╭──

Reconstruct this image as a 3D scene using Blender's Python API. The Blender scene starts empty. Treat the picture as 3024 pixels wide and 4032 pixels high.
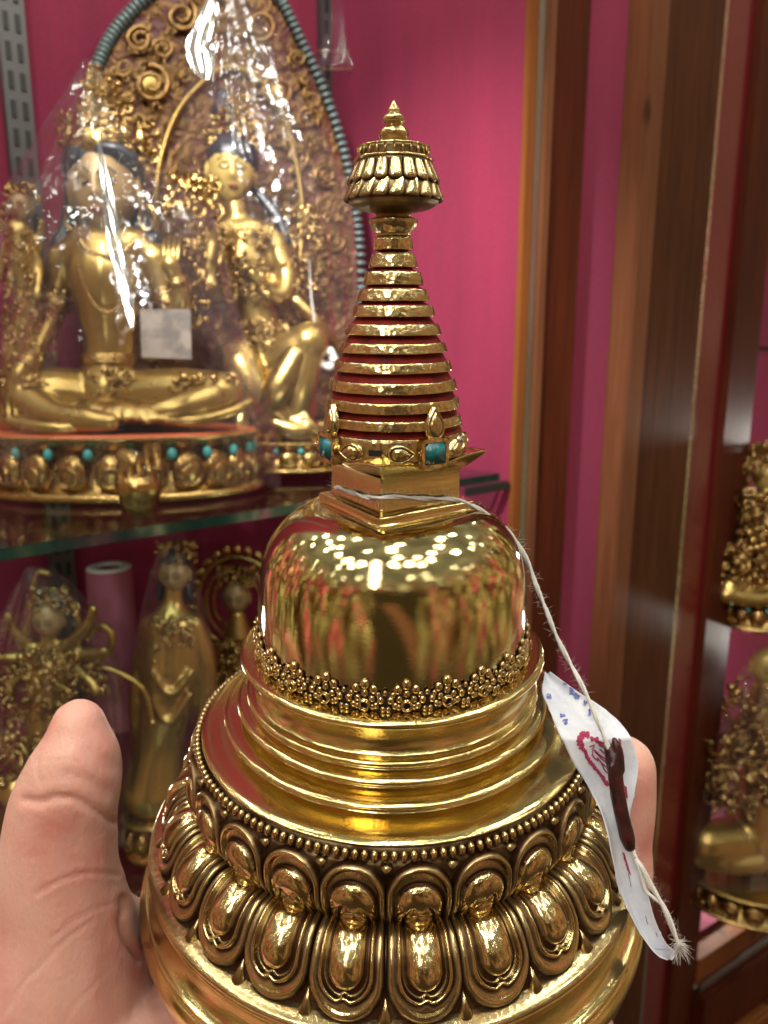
import bpy, bmesh, math, random
import numpy as np
from mathutils import Vector, Matrix, noise as mn
R = math.radians
S = bpy.context.scene
COL = S.collection
rnd = random.Random(7)

# ---------------------------------------------------------------- camera
PITCH = R(11.4); FP = 2795.0            # focal length in photo pixels (3024 x 4032)
cd = bpy.data.cameras.new('camera'); cam = bpy.data.objects.new('camera', cd); COL.objects.link(cam)
S.camera = cam
cam.location = (0, 0, 0); cam.rotation_euler = (R(90) - PITCH, 0, 0)
cd.sensor_fit = 'VERTICAL'; cd.sensor_height = 36; cd.sensor_width = 27
cd.lens = 36 * FP / 4032; cd.clip_start = 0.01; cd.clip_end = 30
cd.dof.use_dof = True; cd.dof.focus_distance = 0.136; cd.dof.aperture_fstop = 26.0
S.render.resolution_x = 768; S.render.resolution_y = 1024
S.view_settings.view_transform = 'Standard'; S.view_settings.look = 'None'
S.view_settings.exposure = 0.06; S.view_settings.gamma = 1
S.cycles.use_denoising = True
S.cycles.max_bounces = 10; S.cycles.glossy_bounces = 6; S.cycles.transparent_max_bounces = 24
S.cycles.transmission_bounces = 6; S.cycles.sample_clamp_indirect = 8; S.cycles.caustics_reflective = False
S.cycles.caustics_refractive = False

def W(X, Y, c):
    """photo pixel + depth along the view axis -> world point"""
    x = (X - 1512) / FP * c; u = (2016 - Y) / FP * c
    cp, sp = math.cos(PITCH), math.sin(PITCH)
    return Vector((x, c * cp + u * sp, -c * sp + u * cp))
def Dp(x, y, c): return W(x * 1.823, y * 1.823, c)      # coordinates of the 1659 px wide view

# ---------------------------------------------------------------- node helper
def N(nt, typ, ins=None, **at):
    n = nt.nodes.new(typ)
    for k, v in at.items(): setattr(n, k, v)
    for k, v in (ins or {}).items():
        s = n.inputs[k]
        if isinstance(v, bpy.types.NodeSocket): nt.links.new(v, s)
        elif isinstance(v, bpy.types.Node): nt.links.new(v.outputs[0], s)
        else: s.default_value = v
    return n
def M(nt, op, a, b=0.0, c=None, clamp=False):
    d = {0: a, 1: b}
    if c is not None: d[2] = c
    return N(nt, 'ShaderNodeMath', d, operation=op, use_clamp=clamp).outputs[0]
def ramp(nt, fac, stops, interp='LINEAR'):
    n = N(nt, 'ShaderNodeValToRGB', {0: fac}); cr = n.color_ramp; cr.interpolation = interp
    while len(cr.elements) < len(stops): cr.elements.new(0.5)
    for e, (p, c) in zip(cr.elements, stops):
        e.position = p; e.color = (c[0], c[1], c[2], 1)
    return n.outputs[0]
def mixc(nt, f, a, b, mode='MIX'):
    n = nt.nodes.new('ShaderNodeMix'); n.data_type = 'RGBA'; n.blend_type = mode
    for i, v in ((0, f), (6, a), (7, b)):
        if isinstance(v, bpy.types.NodeSocket): nt.links.new(v, n.inputs[i])
        elif i == 0: n.inputs[0].default_value = v
        else: n.inputs[i].default_value = (v[0], v[1], v[2], 1)
    return n.outputs[2]

# ---------------------------------------------------------------- world: the shop around the cabinet
wd = bpy.data.worlds.new('World'); S.world = wd; wd.use_nodes = True
nt = wd.node_tree; nt.nodes.clear()
tc = N(nt, 'ShaderNodeTexCoord'); sp = N(nt, 'ShaderNodeSeparateXYZ', {0: tc.outputs['Generated']})
x_, y_, z_ = sp.outputs
az = M(nt, 'ARCTAN2', x_, M(nt, 'MULTIPLY', y_, -1.0))
el = M(nt, 'ARCSINE', z_)
v1 = N(nt, 'ShaderNodeCombineXYZ', {0: M(nt, 'MULTIPLY', az, 4.6), 1: M(nt, 'MULTIPLY', el, 1.2), 2: 3.7})
n1 = N(nt, 'ShaderNodeTexNoise', {'Vector': v1.outputs[0], 'Scale': 1.6, 'Detail': 3, 'Roughness': 0.55})
v2 = N(nt, 'ShaderNodeCombineXYZ', {0: M(nt, 'MULTIPLY', az, 19.0), 1: M(nt, 'MULTIPLY', el, 6.0), 2: 1.2})
n2 = N(nt, 'ShaderNodeTexNoise', {'Vector': v2.outputs[0], 'Scale': 2.0, 'Detail': 4, 'Roughness': 0.65})
shop = ramp(nt, n1.outputs[0], [(0.0, (0.03, 0.012, 0.008)), (0.40, (0.11, 0.045, 0.02)), (0.45, (0.16, 0.12, 0.05)), (0.50, (0.62, 0.54, 0.28)),
                      (0.54, (0.09, 0.045, 0.03)), (0.58, (0.60, 0.07, 0.15)), (0.68, (0.5, 0.42, 0.22))])
spk = ramp(nt, n2.outputs[0], [(0.0, (0.12, 0.10, 0.08)), (0.45, (0.35, 0.33, 0.30)), (0.55, (1.3, 1.25, 1.15)), (0.64, (4.0, 4.0, 3.8)), (1, (11, 11, 10.5))])
shop = mixc(nt, 1.0, shop, spk, 'MULTIPLY')
# the ceiling with its many small lamps
vc = N(nt, 'ShaderNodeCombineXYZ', {0: M(nt, 'DIVIDE', x_, M(nt, 'MAXIMUM', z_, 0.12)), 1: M(nt, 'DIVIDE', y_, M(nt, 'MAXIMUM', z_, 0.12)), 2: 0.0})
vo = N(nt, 'ShaderNodeTexVoronoi', {'Vector': vc.outputs[0], 'Scale': 2.0, 'Randomness': 1.0}, voronoi_dimensions='2D')
sp0 = M(nt, 'LESS_THAN', vo.outputs['Distance'], 0.036)
cn = N(nt, 'ShaderNodeTexNoise', {'Vector': vc.outputs[0], 'Scale': 2.5, 'Detail': 4})
ceil = mixc(nt, sp0, ramp(nt, cn.outputs[0], [(.30, (.12, .115, .09)), (.5, (.26, .25, .20)), (.70, (.52, .51, .42))]), (85, 85, 78))
fc = M(nt, 'SMOOTHSTEP', el, 0.0) if False else N(nt, 'ShaderNodeMapRange', {0: el, 1: 0.36, 2: 0.72}).outputs[0]
col = mixc(nt, fc, shop, ceil)
fl = N(nt, 'ShaderNodeMapRange', {0: el, 1: -0.35, 2: -0.75}).outputs[0]
col = mixc(nt, fl, col, (0.075, 0.05, 0.035))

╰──

Pictures excluded, quote all the data above exactly.

Reconstruct this image as a 3D scene using Blender's Python API. The Blender scene starts empty. Treat the picture as 3024 pixels wide and 4032 pixels high.
import bpy, bmesh, math, random
import numpy as np
from mathutils import Vector, Matrix, noise as mn
R = math.radians
S = bpy.context.scene
COL = S.collection
rnd = random.Random(7)

# ---------------------------------------------------------------- camera
PITCH = R(11.4); FP = 2795.0            # focal length in photo pixels (3024 x 4032)
cd = bpy.data.cameras.new('camera'); cam = bpy.data.objects.new('camera', cd); COL.objects.link(cam)
S.camera = cam
cam.location = (0, 0, 0); cam.rotation_euler = (R(90) - PITCH, 0, 0)
cd.sensor_fit = 'VERTICAL'; cd.sensor_height = 36; cd.sensor_width = 27
cd.lens = 36 * FP / 4032; cd.clip_start = 0.01; cd.clip_end = 30
cd.dof.use_dof = True; cd.dof.focus_distance = 0.136; cd.dof.aperture_fstop = 26.0
S.render.resolution_x = 768; S.render.resolution_y = 1024
S.view_settings.view_transform = 'Standard'; S.view_settings.look = 'None'
S.view_settings.exposure = 0.06; S.view_settings.gamma = 1
S.cycles.use_denoising = True
S.cycles.max_bounces = 10; S.cycles.glossy_bounces = 6; S.cycles.transparent_max_bounces = 24
S.cycles.transmission_bounces = 6; S.cycles.sample_clamp_indirect = 8; S.cycles.caustics_reflective = False
S.cycles.caustics_refractive = False

def W(X, Y, c):
    """photo pixel + depth along the view axis -> world point"""
    x = (X - 1512) / FP * c; u = (2016 - Y) / FP * c
    cp, sp = math.cos(PITCH), math.sin(PITCH)
    return Vector((x, c * cp + u * sp, -c * sp + u * cp))
def Dp(x, y, c): return W(x * 1.823, y * 1.823, c)      # coordinates of the 1659 px wide view

# ---------------------------------------------------------------- node helper
def N(nt, typ, ins=None, **at):
    n = nt.nodes.new(typ)
    for k, v in at.items(): setattr(n, k, v)
    for k, v in (ins or {}).items():
        s = n.inputs[k]
        if isinstance(v, bpy.types.NodeSocket): nt.links.new(v, s)
        elif isinstance(v, bpy.types.Node): nt.links.new(v.outputs[0], s)
        else: s.default_value = v
    return n
def M(nt, op, a, b=0.0, c=None, clamp=False):
    d = {0: a, 1: b}
    if c is not None: d[2] = c
    return N(nt, 'ShaderNodeMath', d, operation=op, use_clamp=clamp).outputs[0]
def ramp(nt, fac, stops, interp='LINEAR'):
    n = N(nt, 'ShaderNodeValToRGB', {0: fac}); cr = n.color_ramp; cr.interpolation = interp
    while len(cr.elements) < len(stops): cr.elements.new(0.5)
    for e, (p, c) in zip(cr.elements, stops):
        e.position = p; e.color = (c[0], c[1], c[2], 1)
    return n.outputs[0]
def mixc(nt, f, a, b, mode='MIX'):
    n = nt.nodes.new('ShaderNodeMix'); n.data_type = 'RGBA'; n.blend_type = mode
    for i, v in ((0, f), (6, a), (7, b)):
        if isinstance(v, bpy.types.NodeSocket): nt.links.new(v, n.inputs[i])
        elif i == 0: n.inputs[0].default_value = v
        else: n.inputs[i].default_value = (v[0], v[1], v[2], 1)
    return n.outputs[2]

# ---------------------------------------------------------------- world: the shop around the cabinet
wd = bpy.data.worlds.new('World'); S.world = wd; wd.use_nodes = True
nt = wd.node_tree; nt.nodes.clear()
tc = N(nt, 'ShaderNodeTexCoord'); sp = N(nt, 'ShaderNodeSeparateXYZ', {0: tc.outputs['Generated']})
x_, y_, z_ = sp.outputs
az = M(nt, 'ARCTAN2', x_, M(nt, 'MULTIPLY', y_, -1.0))
el = M(nt, 'ARCSINE', z_)
v1 = N(nt, 'ShaderNodeCombineXYZ', {0: M(nt, 'MULTIPLY', az, 4.6), 1: M(nt, 'MULTIPLY', el, 1.2), 2: 3.7})
n1 = N(nt, 'ShaderNodeTexNoise', {'Vector': v1.outputs[0], 'Scale': 1.6, 'Detail': 3, 'Roughness': 0.55})
v2 = N(nt, 'ShaderNodeCombineXYZ', {0: M(nt, 'MULTIPLY', az, 19.0), 1: M(nt, 'MULTIPLY', el, 6.0), 2: 1.2})
n2 = N(nt, 'ShaderNodeTexNoise', {'Vector': v2.outputs[0], 'Scale': 2.0, 'Detail': 4, 'Roughness': 0.65})
shop = ramp(nt, n1.outputs[0], [(0.0, (0.03, 0.012, 0.008)), (0.40, (0.11, 0.045, 0.02)), (0.45, (0.16, 0.12, 0.05)), (0.50, (0.62, 0.54, 0.28)),
                      (0.54, (0.09, 0.045, 0.03)), (0.58, (0.60, 0.07, 0.15)), (0.68, (0.5, 0.42, 0.22))])
spk = ramp(nt, n2.outputs[0], [(0.0, (0.12, 0.10, 0.08)), (0.45, (0.35, 0.33, 0.30)), (0.55, (1.3, 1.25, 1.15)), (0.64, (4.0, 4.0, 3.8)), (1, (11, 11, 10.5))])
shop = mixc(nt, 1.0, shop, spk, 'MULTIPLY')
# the ceiling with its many small lamps
vc = N(nt, 'ShaderNodeCombineXYZ', {0: M(nt, 'DIVIDE', x_, M(nt, 'MAXIMUM', z_, 0.12)), 1: M(nt, 'DIVIDE', y_, M(nt, 'MAXIMUM', z_, 0.12)), 2: 0.0})
vo = N(nt, 'ShaderNodeTexVoronoi', {'Vector': vc.outputs[0], 'Scale': 2.0, 'Randomness': 1.0}, voronoi_dimensions='2D')
sp0 = M(nt, 'LESS_THAN', vo.outputs['Distance'], 0.036)
cn = N(nt, 'ShaderNodeTexNoise', {'Vector': vc.outputs[0], 'Scale': 2.5, 'Detail': 4})
ceil = mixc(nt, sp0, ramp(nt, cn.outputs[0], [(.30, (.12, .115, .09)), (.5, (.26, .25, .20)), (.70, (.52, .51, .42))]), (85, 85, 78))
fc = M(nt, 'SMOOTHSTEP', el, 0.0) if False else N(nt, 'ShaderNodeMapRange', {0: el, 1: 0.36, 2: 0.72}).outputs[0]
col = mixc(nt, fc, shop, ceil)
fl = N(nt, 'ShaderNodeMapRange', {0: el, 1: -0.35, 2: -0.75}).outputs[0]
col = mixc(nt, fl, col, (0.075, 0.05, 0.035))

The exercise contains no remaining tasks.